Please repeat the records exactly from their first line, finishing at the line containing "from mathutils import Vector, Matrix" and including it.
******************************
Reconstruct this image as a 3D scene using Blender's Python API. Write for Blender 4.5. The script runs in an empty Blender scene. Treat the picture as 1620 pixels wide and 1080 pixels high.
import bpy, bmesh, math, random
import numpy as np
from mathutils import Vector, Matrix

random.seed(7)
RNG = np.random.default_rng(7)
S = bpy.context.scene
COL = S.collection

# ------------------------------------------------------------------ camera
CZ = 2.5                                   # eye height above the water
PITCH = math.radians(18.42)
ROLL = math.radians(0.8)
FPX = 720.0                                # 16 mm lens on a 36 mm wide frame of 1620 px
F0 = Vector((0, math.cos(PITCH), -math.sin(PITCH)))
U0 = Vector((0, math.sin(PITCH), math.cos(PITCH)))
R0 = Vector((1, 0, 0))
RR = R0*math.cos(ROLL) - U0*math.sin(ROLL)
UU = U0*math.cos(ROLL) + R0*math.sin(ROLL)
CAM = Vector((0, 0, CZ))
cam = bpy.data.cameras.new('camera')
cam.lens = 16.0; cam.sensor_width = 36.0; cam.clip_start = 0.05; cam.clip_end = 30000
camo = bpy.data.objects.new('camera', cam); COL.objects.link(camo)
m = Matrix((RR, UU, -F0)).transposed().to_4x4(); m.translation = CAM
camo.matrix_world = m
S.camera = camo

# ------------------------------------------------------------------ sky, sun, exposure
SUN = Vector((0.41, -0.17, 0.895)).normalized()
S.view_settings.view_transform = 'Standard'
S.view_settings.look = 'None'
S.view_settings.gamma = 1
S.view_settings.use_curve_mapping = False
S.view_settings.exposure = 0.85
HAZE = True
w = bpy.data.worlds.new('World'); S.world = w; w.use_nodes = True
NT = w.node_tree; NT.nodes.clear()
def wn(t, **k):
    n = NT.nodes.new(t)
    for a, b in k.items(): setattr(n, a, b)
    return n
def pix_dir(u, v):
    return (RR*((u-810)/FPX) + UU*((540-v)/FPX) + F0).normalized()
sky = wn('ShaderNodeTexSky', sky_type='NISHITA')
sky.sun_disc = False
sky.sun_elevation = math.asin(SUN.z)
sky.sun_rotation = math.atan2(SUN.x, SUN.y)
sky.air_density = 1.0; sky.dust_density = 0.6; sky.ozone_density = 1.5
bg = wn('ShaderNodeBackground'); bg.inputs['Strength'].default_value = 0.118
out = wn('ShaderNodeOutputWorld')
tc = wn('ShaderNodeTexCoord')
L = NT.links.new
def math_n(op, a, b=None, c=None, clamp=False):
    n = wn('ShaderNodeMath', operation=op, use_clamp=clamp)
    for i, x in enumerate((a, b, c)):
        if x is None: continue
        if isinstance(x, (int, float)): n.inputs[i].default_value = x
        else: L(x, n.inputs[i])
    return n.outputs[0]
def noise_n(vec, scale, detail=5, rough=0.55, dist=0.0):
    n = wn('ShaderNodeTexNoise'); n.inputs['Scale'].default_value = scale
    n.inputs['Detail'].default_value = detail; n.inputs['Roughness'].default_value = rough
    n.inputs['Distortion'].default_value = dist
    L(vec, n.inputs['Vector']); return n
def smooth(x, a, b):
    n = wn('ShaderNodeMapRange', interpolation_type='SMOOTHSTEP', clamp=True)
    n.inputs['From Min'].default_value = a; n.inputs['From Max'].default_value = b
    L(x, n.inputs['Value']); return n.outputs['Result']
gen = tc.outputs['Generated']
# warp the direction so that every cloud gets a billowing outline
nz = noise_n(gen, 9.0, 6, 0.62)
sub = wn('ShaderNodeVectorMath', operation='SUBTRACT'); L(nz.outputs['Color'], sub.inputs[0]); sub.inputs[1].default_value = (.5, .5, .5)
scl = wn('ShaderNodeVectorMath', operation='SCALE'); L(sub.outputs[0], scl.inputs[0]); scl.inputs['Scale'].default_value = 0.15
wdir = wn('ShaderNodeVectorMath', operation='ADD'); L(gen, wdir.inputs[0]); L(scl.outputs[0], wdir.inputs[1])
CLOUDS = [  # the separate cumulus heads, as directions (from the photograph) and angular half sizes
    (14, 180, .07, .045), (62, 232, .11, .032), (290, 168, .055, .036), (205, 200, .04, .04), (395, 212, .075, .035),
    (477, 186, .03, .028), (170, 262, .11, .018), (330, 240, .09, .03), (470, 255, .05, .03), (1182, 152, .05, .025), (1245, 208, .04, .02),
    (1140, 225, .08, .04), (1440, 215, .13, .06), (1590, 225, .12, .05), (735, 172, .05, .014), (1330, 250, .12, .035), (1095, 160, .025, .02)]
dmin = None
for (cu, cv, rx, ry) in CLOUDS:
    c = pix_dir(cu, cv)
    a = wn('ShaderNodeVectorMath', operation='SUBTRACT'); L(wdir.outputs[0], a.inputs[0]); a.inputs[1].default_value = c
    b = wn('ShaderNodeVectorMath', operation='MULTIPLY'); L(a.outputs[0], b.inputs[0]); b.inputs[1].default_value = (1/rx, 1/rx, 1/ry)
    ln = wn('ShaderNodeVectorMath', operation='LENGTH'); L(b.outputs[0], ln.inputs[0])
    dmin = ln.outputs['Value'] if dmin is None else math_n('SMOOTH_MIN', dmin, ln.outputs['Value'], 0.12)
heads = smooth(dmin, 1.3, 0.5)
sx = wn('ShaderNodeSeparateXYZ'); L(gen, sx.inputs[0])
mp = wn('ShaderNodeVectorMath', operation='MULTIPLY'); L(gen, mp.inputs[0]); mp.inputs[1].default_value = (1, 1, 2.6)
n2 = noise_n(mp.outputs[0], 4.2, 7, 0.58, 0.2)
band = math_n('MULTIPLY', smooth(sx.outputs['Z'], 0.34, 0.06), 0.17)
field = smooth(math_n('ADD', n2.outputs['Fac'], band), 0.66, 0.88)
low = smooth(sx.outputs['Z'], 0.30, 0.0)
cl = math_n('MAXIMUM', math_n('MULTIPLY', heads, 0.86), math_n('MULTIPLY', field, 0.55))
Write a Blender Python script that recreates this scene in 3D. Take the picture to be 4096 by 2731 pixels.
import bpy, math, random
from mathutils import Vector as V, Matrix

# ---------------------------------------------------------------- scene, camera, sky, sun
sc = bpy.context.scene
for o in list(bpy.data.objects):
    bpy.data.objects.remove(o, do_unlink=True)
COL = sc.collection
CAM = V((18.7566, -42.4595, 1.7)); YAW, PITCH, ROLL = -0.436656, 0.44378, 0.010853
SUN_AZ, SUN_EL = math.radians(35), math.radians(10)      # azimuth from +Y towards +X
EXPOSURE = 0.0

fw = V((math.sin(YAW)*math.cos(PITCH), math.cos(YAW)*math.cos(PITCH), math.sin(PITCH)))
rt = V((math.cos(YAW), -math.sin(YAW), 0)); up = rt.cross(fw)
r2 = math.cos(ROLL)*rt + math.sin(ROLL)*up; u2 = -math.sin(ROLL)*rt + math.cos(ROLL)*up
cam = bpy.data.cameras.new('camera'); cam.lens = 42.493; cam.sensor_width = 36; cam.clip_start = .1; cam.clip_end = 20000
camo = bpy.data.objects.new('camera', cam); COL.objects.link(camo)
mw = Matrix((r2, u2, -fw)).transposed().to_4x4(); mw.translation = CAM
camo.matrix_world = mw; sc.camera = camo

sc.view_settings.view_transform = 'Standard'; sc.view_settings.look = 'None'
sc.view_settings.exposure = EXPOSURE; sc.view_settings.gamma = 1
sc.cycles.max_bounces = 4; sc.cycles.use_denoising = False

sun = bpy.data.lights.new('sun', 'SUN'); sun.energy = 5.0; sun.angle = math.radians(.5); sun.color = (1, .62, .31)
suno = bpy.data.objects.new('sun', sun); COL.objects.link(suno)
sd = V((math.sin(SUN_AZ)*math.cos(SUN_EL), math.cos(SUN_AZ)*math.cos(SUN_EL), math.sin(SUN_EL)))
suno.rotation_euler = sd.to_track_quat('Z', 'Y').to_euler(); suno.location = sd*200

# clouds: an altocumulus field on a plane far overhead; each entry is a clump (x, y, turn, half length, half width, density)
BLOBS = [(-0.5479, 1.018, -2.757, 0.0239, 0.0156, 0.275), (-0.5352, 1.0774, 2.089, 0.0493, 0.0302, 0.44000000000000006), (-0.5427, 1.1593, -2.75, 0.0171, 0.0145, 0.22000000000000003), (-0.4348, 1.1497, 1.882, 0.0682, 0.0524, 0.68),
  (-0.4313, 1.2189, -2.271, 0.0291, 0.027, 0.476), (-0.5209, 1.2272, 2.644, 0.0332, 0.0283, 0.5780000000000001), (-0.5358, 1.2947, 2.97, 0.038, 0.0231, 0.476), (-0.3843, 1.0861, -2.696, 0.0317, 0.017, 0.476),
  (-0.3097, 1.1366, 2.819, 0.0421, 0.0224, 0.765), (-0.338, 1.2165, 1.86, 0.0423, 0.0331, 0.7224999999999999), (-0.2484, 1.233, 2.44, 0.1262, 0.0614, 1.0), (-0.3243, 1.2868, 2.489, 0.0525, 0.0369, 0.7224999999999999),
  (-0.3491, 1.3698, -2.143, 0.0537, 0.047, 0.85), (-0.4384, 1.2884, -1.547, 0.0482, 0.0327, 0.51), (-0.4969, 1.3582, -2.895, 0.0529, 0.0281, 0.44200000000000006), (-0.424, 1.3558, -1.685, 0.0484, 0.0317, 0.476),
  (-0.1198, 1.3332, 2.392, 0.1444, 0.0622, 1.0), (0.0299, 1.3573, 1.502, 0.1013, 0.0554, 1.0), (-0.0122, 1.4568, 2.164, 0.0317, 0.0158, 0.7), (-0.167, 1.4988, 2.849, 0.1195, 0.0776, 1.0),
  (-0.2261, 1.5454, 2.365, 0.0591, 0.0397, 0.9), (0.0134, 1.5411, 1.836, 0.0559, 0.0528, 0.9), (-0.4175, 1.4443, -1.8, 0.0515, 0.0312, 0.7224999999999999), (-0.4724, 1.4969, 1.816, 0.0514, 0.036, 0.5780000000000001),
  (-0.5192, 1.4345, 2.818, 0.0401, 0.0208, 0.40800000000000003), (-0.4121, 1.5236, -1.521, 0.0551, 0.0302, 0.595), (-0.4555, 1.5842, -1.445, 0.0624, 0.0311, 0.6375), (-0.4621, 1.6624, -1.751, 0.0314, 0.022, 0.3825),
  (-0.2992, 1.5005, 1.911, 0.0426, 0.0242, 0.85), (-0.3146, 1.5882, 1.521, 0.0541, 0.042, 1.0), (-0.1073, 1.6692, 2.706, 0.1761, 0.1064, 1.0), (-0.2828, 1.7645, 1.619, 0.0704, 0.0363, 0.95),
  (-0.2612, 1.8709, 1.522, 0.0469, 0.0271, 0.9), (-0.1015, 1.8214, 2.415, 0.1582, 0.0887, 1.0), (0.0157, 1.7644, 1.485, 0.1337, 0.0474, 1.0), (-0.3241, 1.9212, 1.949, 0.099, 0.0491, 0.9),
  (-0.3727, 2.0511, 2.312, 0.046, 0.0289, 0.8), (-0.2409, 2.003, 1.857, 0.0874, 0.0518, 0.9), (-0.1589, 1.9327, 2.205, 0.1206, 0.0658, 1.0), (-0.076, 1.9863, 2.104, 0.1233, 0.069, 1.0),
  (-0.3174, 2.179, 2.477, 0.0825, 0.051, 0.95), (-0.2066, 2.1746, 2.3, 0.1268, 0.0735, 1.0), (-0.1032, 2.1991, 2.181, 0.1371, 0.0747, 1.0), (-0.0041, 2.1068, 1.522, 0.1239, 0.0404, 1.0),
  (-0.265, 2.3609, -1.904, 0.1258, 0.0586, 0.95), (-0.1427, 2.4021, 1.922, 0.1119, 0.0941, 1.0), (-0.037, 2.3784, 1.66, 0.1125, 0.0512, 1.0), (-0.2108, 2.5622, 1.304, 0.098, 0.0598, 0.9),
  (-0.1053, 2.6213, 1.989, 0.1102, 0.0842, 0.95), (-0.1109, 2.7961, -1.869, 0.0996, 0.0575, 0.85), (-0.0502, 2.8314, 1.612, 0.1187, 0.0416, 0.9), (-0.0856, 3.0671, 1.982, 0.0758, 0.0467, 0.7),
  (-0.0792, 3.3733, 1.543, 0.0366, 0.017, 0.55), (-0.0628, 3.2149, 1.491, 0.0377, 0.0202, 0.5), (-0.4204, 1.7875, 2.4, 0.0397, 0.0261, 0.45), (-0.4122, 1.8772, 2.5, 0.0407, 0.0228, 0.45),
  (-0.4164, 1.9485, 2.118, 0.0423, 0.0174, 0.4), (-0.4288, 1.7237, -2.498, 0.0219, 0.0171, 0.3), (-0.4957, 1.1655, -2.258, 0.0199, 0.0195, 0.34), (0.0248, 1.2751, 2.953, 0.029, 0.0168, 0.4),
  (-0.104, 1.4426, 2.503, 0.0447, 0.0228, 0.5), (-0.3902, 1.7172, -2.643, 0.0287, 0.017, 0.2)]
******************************
# Answer below:
Reconstruct this image as a 3D scene using Blender's Python API. Write for Blender 4.5. The script runs in an empty Blender scene. Treat the picture as 1620 pixels wide and 1080 pixels high.
import bpy, bmesh, math, random
import numpy as np
from mathutils import Vector, Matrix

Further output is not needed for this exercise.